La valigia che hai preparato prima di lasciare la Sicilia è diventata oggi più pesante da portare o si è alleggerita?
Dipende dalle circostanze. Un po’ si è alleggerita perché ho maturato consapevolezza, sicurezze e conferme, non solo da un punto di vista professionale: crescere è bello anche per questo. E in altri momenti si è appesantita per via delle incertezze che ci riguardano tutti. Basta guardarsi intorno: come fa a non appesantirsi?
E se aprissimo oggi i cassetti di quella cassettiera che troveremmo?
Sempre la stessa curiosità: è molto accesa in me. Quell’immaginario emotivo è per me un rifugio che custodisco e curo. Sono rimasta sempre la stessa persona che resta in silenzio a mirare l’alba, a immaginare e vagare per la natura, con cui da sempre ho un rapporto unici ed essenziale. Sono cresciuta facendo esperienza nella natura: mi permette di sentire di sentire e di sognare le cose.
Guardandoti allo specchio, ti piace l’immagine che vedi riflessa?
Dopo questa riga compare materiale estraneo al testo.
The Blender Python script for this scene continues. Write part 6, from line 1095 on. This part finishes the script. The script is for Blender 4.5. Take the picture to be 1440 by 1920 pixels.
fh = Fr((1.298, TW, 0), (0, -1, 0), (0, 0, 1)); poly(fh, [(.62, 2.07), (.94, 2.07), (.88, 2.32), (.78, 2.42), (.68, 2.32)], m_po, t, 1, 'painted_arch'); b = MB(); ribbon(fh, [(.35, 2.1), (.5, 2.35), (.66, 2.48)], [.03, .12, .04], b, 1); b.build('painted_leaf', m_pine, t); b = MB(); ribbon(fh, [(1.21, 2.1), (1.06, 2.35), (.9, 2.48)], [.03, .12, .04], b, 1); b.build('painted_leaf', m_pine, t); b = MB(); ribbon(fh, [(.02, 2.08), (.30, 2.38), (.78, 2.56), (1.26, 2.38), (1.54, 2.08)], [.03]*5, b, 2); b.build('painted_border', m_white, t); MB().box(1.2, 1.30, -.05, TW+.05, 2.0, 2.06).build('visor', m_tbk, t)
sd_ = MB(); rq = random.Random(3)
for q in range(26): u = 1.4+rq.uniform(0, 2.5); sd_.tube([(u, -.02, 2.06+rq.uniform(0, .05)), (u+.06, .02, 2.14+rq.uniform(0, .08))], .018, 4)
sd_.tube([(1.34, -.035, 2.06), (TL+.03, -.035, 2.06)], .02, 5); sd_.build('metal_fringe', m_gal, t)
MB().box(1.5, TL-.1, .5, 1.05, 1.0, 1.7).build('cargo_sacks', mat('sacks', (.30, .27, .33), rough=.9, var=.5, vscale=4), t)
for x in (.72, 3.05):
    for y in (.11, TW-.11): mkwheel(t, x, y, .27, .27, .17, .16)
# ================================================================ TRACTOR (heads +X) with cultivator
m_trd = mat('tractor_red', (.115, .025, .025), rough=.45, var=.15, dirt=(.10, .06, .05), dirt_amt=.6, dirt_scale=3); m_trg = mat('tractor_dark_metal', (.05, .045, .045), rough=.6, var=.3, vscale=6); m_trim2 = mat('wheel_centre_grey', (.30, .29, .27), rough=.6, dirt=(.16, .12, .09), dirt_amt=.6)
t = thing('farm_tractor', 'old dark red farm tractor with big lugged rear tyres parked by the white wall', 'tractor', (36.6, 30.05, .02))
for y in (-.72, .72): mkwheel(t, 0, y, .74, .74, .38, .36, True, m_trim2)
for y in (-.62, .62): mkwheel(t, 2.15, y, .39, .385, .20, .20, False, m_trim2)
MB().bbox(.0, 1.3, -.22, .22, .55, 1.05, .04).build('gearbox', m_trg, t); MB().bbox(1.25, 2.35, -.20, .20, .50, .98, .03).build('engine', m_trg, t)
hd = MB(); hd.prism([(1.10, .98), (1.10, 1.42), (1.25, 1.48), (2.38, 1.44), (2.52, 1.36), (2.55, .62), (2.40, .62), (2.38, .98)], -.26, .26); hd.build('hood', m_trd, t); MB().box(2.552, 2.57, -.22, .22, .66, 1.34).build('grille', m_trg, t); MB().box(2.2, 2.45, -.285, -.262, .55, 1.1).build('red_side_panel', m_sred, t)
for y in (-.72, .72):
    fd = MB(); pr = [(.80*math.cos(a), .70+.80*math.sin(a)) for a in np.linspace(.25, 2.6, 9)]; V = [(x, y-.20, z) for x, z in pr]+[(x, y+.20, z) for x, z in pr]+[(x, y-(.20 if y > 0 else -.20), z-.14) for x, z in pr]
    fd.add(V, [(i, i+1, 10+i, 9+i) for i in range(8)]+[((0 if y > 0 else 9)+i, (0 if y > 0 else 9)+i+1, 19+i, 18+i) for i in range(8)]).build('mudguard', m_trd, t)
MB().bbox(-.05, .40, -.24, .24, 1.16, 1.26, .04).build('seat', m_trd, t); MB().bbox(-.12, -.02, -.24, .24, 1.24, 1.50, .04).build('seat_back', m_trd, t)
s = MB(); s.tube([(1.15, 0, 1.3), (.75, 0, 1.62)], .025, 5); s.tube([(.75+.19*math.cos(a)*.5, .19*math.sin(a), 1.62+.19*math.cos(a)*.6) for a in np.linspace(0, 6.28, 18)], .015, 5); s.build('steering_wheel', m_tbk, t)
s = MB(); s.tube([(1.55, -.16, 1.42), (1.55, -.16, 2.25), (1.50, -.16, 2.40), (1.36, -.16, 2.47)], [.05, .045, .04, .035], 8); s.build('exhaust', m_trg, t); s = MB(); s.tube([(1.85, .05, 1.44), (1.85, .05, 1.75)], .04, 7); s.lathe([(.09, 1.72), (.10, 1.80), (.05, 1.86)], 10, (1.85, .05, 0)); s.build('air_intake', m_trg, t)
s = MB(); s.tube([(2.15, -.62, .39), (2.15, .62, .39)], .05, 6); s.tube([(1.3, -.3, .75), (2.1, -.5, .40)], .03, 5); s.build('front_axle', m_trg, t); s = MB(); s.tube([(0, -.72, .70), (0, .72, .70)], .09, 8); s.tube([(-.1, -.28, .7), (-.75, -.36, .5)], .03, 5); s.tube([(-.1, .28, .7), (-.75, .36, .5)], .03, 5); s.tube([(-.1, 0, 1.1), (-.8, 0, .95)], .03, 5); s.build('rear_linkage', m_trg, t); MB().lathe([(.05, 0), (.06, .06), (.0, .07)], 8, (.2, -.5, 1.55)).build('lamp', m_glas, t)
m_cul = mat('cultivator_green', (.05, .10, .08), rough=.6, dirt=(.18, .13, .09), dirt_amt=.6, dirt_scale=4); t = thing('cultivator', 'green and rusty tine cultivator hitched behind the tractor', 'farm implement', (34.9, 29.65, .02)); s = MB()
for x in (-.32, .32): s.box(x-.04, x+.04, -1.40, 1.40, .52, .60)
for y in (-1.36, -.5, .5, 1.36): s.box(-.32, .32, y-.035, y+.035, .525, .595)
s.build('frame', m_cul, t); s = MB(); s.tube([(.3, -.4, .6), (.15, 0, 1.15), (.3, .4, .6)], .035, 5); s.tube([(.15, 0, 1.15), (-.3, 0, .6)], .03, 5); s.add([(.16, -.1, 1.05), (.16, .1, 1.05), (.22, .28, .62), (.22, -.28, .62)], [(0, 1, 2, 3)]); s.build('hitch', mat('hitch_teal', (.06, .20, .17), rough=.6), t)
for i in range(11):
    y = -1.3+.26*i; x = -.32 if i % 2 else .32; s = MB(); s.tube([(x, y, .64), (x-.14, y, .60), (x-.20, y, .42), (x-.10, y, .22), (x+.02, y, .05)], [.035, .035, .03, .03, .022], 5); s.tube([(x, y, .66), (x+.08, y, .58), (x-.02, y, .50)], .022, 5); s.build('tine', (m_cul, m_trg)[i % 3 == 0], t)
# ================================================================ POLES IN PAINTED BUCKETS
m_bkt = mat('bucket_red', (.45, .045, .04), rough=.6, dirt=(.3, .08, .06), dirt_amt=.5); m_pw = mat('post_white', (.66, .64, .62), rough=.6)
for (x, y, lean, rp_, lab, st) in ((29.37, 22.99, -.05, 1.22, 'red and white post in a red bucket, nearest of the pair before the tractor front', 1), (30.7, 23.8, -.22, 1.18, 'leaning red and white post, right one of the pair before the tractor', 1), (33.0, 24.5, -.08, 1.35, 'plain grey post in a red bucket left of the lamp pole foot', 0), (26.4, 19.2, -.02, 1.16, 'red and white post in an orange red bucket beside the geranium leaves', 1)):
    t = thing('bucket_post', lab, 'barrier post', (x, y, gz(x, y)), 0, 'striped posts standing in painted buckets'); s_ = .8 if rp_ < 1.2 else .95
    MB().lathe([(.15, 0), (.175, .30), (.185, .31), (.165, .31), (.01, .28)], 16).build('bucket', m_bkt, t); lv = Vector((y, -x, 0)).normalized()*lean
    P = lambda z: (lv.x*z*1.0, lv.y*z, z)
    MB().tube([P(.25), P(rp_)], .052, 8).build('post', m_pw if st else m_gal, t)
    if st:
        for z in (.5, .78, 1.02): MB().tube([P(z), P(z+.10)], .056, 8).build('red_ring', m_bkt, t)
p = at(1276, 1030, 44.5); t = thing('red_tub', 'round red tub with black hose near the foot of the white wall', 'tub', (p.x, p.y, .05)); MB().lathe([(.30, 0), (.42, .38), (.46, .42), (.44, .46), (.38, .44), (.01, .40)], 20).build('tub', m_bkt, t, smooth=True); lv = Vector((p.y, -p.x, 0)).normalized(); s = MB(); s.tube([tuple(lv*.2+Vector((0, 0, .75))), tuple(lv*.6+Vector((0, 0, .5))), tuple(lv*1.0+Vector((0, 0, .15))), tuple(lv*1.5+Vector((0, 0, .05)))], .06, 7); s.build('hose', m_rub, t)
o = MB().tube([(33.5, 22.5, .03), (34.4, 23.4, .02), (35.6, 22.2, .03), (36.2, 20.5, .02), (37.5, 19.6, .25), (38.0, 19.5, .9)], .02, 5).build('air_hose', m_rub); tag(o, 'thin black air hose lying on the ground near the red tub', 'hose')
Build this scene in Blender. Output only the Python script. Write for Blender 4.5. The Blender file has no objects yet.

Mi piace relativamente alle mattine in cui mi non mi vorrei rivolgere neanche uno sguardo. Non per l’aspetto fisico, ovviamente, ma per la sensazione di aver tralasciato qualcosa che ora sto cercando di recuperare. Però, sì, mi stringo abbastanza la mano. Quando però mi chiedono se rifarei lo stesso percorso, rispondo che proverei strade diverse ma giusto per curiosità, un po’ come Alice nel Paese delle Meraviglie!